Film: Blues in the Night (1941)
Stars: Richard Whorf, Priscilla Lane, Lloyd Nolan, Betty Field, Jack Carson, Elia Kazan
Director: Anatole Litvak
Oscar History: 1 nomination (Best Original Song-"Blues in the Night")
Snap Judgment Ranking: 2/5 stars

We hit Day #4 of our look at Oscar-nominated music today with our biggest pull back in time, to the early 1940's and the Best Original Song nominee Blues in the Night.  After decades of watching hundreds of different films, it's a little weird for me to find something like Blues in the Night, which is perhaps in a genre by itself.  The movie has a number of different songs, so it definitely comes by our conversation honestly, but it's dark, oftentimes morose, in its treatment of its cast, and it has the complete trappings of a different genre; Blues in the Night might be the only Golden Age "film noir musical" I have ever seen, and was such a weird experience I don't entirely know what I think of it.  I'll try to sort through it this morning with you.

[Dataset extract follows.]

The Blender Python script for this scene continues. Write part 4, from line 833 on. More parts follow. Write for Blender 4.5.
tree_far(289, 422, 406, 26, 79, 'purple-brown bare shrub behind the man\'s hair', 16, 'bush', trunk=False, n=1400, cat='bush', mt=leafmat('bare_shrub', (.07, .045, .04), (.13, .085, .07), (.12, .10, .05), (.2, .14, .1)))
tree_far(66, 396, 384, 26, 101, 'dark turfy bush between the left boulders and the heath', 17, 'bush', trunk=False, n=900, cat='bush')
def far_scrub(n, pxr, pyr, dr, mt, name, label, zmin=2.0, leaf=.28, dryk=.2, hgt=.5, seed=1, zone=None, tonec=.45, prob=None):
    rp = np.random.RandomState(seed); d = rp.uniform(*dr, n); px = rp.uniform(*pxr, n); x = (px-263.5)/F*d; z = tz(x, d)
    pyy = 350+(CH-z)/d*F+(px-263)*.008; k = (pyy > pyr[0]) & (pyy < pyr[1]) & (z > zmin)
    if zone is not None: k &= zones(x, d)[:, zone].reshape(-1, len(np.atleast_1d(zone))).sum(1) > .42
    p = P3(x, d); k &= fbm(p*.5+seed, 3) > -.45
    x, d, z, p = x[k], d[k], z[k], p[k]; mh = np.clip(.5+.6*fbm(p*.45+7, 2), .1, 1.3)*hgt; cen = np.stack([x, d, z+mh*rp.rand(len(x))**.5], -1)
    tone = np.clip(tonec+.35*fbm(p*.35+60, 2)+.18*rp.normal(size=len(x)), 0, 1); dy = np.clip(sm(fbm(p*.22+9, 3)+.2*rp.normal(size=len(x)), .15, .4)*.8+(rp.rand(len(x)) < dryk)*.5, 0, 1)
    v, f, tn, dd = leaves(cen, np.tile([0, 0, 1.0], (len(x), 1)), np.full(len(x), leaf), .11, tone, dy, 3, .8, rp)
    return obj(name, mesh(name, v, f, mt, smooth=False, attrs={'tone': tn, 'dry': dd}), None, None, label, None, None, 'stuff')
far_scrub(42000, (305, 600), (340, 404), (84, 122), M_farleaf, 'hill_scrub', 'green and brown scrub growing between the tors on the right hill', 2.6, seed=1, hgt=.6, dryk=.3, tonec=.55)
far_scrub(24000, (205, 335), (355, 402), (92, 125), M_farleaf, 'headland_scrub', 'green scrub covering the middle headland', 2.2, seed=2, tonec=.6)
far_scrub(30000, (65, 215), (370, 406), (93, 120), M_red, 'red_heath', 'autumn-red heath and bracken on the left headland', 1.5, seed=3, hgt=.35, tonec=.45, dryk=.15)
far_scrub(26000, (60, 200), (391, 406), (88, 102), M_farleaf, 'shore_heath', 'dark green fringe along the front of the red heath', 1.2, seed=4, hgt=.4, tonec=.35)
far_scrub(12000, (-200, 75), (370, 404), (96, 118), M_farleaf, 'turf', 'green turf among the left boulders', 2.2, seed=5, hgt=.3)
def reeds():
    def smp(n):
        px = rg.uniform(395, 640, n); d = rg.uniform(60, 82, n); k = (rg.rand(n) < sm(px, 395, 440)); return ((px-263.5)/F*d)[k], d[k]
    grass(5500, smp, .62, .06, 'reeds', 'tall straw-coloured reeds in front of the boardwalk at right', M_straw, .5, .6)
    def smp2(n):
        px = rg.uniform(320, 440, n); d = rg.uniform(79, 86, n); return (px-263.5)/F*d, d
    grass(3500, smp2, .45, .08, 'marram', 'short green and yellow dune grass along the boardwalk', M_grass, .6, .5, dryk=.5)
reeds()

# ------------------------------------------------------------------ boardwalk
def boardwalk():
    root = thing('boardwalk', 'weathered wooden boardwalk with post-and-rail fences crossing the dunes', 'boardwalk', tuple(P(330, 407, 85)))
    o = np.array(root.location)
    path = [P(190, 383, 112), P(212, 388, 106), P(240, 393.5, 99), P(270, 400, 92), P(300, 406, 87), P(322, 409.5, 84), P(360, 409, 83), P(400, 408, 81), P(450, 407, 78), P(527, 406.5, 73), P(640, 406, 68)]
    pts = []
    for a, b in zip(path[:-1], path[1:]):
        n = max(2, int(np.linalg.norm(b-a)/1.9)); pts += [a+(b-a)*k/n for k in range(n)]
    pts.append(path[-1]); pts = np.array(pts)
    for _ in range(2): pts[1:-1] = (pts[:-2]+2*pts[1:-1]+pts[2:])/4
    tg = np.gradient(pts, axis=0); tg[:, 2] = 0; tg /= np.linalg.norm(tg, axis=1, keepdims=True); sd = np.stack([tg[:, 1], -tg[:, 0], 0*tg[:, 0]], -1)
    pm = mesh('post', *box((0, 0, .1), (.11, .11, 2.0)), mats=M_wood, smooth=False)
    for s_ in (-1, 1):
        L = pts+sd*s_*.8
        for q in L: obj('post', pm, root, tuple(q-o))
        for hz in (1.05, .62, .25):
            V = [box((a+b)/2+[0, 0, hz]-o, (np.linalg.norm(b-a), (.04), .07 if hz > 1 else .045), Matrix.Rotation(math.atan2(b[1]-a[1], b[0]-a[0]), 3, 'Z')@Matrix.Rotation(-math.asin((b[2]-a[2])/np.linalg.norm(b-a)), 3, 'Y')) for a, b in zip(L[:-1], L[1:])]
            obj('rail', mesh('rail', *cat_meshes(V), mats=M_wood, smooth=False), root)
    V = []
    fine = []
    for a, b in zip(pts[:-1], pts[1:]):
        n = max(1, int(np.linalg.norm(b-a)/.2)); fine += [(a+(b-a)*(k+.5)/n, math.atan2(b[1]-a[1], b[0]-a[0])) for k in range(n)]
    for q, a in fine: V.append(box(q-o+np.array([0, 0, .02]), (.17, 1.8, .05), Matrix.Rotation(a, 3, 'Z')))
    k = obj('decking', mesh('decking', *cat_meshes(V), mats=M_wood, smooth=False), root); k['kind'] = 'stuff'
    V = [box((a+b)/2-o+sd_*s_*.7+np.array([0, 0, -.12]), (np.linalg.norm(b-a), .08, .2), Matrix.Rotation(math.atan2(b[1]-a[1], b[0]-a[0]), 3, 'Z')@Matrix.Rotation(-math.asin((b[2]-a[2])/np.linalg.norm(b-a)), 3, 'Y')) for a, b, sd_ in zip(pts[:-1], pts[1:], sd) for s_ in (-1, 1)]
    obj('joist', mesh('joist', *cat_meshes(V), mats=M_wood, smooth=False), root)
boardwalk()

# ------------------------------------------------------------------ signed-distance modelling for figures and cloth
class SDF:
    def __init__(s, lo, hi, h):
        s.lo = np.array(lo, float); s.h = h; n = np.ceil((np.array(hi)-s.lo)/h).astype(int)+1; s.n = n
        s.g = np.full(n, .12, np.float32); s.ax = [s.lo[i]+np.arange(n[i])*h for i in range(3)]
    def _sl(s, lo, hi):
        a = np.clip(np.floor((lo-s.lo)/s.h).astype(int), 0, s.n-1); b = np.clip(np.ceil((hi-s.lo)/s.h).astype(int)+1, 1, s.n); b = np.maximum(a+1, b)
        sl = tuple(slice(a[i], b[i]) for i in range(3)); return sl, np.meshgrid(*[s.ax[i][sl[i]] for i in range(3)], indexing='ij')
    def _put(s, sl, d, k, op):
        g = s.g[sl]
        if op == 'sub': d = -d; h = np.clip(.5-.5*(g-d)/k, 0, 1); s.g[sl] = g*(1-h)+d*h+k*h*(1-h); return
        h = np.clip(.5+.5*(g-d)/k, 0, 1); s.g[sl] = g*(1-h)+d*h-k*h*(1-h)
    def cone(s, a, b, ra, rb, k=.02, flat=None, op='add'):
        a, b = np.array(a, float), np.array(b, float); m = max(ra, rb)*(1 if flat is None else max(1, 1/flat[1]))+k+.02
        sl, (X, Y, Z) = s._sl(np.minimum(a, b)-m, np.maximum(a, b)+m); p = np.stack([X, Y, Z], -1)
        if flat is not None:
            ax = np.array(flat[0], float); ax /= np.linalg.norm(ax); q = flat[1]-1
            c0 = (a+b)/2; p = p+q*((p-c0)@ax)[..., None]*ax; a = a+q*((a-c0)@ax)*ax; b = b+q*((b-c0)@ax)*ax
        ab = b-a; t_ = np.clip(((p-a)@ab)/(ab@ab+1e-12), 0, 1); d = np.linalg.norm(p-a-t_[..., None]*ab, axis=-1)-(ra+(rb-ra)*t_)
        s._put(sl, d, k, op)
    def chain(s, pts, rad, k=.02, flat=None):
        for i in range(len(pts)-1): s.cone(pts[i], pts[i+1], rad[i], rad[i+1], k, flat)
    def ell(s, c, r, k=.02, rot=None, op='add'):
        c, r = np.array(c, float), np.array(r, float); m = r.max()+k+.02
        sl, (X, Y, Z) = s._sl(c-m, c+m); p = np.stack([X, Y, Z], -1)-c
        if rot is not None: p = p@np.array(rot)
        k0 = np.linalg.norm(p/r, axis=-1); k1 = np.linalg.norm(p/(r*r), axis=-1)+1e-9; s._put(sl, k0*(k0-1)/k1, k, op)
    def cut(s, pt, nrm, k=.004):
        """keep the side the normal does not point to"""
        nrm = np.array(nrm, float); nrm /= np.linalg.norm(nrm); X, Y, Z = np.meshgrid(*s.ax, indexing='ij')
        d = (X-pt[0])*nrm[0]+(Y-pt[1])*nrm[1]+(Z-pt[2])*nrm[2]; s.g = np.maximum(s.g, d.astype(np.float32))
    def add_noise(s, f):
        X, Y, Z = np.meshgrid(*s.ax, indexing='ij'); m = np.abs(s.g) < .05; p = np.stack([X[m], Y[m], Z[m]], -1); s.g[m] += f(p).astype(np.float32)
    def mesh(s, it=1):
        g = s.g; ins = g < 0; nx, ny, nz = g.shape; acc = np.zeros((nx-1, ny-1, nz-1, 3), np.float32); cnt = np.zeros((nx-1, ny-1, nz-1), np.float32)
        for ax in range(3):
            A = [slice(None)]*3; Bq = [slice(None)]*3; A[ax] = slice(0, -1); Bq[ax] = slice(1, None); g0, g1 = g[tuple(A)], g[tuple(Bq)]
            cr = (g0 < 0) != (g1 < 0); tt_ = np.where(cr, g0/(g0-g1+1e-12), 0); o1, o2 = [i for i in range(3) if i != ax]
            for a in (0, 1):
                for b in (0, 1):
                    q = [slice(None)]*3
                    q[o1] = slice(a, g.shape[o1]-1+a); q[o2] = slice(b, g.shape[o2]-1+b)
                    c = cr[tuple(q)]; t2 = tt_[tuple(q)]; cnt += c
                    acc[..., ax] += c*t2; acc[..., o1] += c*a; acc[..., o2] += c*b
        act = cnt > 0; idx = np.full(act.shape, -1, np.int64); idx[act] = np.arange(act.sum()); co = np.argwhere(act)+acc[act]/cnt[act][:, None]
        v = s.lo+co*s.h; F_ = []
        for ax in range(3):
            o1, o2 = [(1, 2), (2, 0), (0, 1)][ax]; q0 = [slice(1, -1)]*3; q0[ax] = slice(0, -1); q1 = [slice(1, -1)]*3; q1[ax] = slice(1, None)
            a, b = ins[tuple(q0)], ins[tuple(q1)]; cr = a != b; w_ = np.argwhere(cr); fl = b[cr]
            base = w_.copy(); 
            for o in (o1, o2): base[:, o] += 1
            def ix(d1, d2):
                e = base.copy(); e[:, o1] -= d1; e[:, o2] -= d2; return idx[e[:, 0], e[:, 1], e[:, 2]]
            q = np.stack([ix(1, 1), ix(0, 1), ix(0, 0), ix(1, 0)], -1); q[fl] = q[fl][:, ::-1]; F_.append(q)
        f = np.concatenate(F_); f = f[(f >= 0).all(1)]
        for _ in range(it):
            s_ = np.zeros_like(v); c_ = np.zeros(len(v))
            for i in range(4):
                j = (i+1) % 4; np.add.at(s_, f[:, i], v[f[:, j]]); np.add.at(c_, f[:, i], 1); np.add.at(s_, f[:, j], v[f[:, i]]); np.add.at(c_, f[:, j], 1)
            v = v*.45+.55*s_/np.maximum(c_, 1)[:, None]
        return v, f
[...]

(Spoilers Ahead) The movie is about a jazz ensemble, created somewhat on the fly between pianist Jigger Pine (Whorf), clarinetist Nickie Haroyen (Kazan, and yes, it's that Elia Kazan in his pre-director days), and the husband-and-wife team of trumpeter Leo Powell (Carson) & his good-hearted wife Character (Lane).  The group start to have success, but are brought to the next level when they meet gangster Del Davis (Nolan), who has them singing at his club, which he runs like a murderous tyrant.  Del has an on-again-off-again flame named Kay (Field), who is trying to get back at Del, and does so through romantic entanglements first with married Leo, and then (after Character announces she's pregnant) she goes after Jigger, who is obsessed with her.  She brings Jigger down, though, as he quits the band amid an alcohol-fueled binge with Kay, and the band suffers more heartache when Character's newborn baby dies.  They eventually find themselves when Jigger catches wise to Kay (who is then brutally killed by another paramour who wants to end both of their lives in a vehicular murder-suicide), and they go back to playing a happier, truer form of jazz.

The film is tonally bizarre.  Lane's Character is sugar-sweet, so much so that you'd be able to confuse her with Ginger Rogers in Swing Time, and completely at odds with Field's bitter, broken-down femme fatale, to the point where it's clear they're in different movies.  This almost works because it's so weird.  I spend a great deal of my time watching old movies, and I don't know that I've ever seem a film that feels so "experimental," of this era, particularly not from a studio as tried-and-true as Warner Brothers.  I don't mind experimental, and I liked the twists on the formatting, but it doesn't quite jive properly.  Maybe if Lane was recast it might work (or if Field's character wasn't so lost in the film's final moments), but as they are the whole reason to watch this movie (the men add little), the fact that they aren't matching the inconsistent tone of the film makes this a failed-but-fascinating experiment.

That being said, the nominated song is good.  The song would become a pop standard in the years that followed, covered by everyone from Dinah Shore to Artie Shaw to Shirley Bassey, but in the actual confines of the film it's in arguably the strangest scene of an odd movie.  Essentially the whole band is in jail, and several black men in a neighboring cell start singing this rich, melancholy ballad, and the band decides that this is the kind of music they should be making.  I'm docking a few points because the  music doesn't really match what they end up creating, and also because the scene feels so juxtaposed to the rest of the movie (I should also knock them down a peg or too for cultural appropriation, but it's 1941 & I have to grade on a curve here), but it's a good song, and well-performed in the movie.